TASK TO COMPLETE =>
Examine each line of the data. Copy those that contain the string "from".
[Begin]
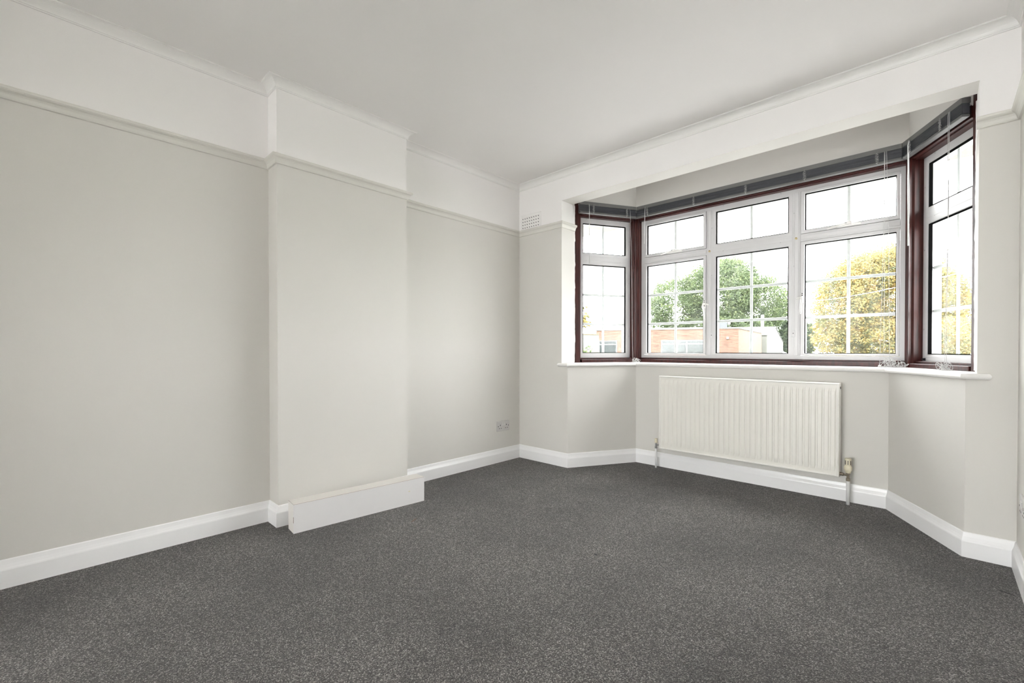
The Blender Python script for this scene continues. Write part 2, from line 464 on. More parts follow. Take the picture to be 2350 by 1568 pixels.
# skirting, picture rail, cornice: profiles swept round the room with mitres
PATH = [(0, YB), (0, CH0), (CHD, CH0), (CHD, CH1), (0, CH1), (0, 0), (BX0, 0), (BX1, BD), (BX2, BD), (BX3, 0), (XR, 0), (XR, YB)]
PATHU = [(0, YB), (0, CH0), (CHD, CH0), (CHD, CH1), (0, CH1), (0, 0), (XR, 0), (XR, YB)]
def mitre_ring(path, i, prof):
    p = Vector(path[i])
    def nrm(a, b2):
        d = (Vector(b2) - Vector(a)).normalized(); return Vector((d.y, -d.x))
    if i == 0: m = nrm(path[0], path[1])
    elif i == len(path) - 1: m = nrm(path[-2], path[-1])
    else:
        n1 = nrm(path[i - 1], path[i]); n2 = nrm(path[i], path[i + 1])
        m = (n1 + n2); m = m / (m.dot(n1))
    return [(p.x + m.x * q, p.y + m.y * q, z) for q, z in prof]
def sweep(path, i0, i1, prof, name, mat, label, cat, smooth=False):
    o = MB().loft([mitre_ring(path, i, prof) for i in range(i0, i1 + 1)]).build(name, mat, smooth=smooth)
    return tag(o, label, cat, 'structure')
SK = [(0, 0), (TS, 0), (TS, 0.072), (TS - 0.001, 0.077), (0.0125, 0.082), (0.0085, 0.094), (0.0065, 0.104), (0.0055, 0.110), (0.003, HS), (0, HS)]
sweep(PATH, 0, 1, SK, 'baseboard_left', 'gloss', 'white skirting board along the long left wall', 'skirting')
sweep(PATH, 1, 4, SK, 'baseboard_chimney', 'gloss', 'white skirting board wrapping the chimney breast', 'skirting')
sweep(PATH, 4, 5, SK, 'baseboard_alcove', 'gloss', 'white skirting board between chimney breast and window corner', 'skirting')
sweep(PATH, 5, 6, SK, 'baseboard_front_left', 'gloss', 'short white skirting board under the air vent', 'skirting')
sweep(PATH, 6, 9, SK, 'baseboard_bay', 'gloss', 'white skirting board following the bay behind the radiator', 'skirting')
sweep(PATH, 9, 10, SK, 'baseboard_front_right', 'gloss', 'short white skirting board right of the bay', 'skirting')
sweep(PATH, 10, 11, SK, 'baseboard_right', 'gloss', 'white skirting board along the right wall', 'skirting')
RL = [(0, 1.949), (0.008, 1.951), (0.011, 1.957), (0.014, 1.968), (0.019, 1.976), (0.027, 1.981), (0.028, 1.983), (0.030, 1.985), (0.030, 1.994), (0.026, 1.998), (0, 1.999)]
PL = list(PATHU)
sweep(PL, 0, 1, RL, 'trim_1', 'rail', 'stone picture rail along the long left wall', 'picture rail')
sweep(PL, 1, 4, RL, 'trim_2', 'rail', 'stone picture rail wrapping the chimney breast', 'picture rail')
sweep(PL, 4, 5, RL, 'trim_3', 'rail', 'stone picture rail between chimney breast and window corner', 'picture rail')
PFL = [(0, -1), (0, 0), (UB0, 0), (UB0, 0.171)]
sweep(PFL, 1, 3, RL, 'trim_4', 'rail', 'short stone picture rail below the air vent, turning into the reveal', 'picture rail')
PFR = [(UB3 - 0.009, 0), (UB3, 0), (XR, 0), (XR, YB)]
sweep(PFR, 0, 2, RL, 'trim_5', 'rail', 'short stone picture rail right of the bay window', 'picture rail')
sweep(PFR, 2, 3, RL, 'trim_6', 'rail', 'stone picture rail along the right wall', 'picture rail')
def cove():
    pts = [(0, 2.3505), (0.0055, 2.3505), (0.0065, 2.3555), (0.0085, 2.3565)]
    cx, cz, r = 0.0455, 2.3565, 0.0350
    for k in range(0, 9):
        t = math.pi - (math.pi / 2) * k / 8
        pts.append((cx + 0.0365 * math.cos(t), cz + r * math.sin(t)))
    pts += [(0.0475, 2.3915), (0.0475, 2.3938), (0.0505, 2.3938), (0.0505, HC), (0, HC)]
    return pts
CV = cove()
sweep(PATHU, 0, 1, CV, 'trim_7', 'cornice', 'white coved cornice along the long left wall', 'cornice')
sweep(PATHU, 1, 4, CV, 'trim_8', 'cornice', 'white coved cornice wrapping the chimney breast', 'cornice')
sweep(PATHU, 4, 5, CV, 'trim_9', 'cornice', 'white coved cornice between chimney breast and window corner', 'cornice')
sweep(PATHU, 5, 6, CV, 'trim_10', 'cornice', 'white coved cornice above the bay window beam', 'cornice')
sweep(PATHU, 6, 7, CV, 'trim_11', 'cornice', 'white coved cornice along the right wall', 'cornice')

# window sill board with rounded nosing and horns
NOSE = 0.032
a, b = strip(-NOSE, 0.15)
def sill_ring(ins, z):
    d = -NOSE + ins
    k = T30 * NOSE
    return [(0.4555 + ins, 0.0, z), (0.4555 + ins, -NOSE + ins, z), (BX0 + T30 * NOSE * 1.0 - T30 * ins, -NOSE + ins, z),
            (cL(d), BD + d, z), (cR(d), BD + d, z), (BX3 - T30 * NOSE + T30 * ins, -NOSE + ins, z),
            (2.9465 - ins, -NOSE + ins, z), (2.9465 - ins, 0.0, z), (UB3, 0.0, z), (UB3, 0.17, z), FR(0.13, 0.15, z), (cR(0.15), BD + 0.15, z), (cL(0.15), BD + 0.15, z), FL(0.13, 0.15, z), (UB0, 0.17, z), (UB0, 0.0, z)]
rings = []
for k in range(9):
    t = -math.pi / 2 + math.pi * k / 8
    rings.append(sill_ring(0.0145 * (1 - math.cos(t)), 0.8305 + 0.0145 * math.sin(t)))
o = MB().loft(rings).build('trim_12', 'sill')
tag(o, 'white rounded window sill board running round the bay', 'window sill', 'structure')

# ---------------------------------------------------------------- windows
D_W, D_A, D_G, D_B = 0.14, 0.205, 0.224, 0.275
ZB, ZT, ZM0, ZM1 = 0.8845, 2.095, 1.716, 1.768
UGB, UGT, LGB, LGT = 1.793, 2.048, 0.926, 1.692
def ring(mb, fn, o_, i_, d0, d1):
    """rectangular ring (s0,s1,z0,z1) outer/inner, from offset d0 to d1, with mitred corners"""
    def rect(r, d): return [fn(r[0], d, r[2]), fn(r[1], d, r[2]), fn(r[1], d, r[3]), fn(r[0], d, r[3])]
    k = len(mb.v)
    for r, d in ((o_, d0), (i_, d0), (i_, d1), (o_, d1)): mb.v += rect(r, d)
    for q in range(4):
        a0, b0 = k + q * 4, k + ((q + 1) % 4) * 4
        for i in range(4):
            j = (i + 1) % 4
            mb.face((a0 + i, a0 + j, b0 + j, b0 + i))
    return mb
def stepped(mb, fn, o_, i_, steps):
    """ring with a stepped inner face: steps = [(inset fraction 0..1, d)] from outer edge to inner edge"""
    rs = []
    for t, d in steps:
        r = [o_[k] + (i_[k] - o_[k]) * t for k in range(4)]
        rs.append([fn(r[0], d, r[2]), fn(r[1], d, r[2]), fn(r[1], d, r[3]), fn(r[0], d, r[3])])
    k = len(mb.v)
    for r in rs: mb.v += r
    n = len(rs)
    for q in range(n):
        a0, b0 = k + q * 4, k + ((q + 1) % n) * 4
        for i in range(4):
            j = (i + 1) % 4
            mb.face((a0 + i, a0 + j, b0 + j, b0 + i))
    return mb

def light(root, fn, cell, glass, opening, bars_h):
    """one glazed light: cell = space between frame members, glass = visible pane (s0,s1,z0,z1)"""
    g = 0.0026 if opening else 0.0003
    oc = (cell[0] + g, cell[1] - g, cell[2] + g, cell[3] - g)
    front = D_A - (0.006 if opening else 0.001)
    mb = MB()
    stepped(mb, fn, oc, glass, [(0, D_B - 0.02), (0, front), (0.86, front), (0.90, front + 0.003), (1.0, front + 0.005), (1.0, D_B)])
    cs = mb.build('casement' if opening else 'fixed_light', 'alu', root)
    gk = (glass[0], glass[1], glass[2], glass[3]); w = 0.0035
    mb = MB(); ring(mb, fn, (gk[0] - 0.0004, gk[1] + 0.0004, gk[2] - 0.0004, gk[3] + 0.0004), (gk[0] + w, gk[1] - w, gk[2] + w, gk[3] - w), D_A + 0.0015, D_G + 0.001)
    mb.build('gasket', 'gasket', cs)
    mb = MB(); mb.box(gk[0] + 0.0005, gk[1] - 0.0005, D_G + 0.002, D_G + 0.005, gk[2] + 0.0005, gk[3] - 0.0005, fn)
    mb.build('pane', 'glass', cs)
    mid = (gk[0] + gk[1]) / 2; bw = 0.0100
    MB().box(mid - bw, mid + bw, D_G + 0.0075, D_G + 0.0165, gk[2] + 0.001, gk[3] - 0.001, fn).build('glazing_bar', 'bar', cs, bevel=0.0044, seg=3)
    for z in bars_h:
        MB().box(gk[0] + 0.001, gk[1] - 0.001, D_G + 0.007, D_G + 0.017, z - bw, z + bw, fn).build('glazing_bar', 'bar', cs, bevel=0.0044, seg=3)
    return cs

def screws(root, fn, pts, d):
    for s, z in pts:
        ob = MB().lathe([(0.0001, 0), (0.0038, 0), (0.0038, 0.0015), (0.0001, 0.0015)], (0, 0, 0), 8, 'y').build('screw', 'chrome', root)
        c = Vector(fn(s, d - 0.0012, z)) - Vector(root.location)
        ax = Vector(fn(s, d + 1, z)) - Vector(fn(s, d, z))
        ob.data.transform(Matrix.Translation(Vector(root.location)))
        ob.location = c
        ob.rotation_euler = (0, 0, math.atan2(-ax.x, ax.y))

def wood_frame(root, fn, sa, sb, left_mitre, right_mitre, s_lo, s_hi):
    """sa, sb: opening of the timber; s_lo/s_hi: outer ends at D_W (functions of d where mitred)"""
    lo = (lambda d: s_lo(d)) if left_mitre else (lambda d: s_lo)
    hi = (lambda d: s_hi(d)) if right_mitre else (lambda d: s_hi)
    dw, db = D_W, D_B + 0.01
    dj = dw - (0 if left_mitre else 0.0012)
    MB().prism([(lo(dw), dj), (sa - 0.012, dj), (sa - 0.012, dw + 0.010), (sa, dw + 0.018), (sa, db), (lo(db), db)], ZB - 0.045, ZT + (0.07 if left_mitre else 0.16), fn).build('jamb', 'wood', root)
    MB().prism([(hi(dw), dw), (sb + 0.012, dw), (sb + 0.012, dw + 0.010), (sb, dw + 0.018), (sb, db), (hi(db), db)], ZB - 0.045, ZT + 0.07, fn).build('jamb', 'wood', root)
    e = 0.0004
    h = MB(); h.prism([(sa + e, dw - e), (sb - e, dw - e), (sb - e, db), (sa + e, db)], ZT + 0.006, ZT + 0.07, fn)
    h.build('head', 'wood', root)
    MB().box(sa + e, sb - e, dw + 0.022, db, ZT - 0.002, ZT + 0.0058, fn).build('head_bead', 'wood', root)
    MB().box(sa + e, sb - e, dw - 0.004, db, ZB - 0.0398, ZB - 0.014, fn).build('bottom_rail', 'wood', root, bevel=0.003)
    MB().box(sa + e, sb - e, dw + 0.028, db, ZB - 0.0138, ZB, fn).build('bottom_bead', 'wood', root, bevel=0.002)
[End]
WORKED SOLUTION =>
The Blender Python script for this scene continues. Write part 2, from line 464 on. More parts follow. Take the picture to be 2350 by 1568 pixels.
    """rectangular ring (s0,s1,z0,z1) outer/inner, from offset d0 to d1, with mitred corners"""
    """ring with a stepped inner face: steps = [(inset fraction 0..1, d)] from outer edge to inner edge"""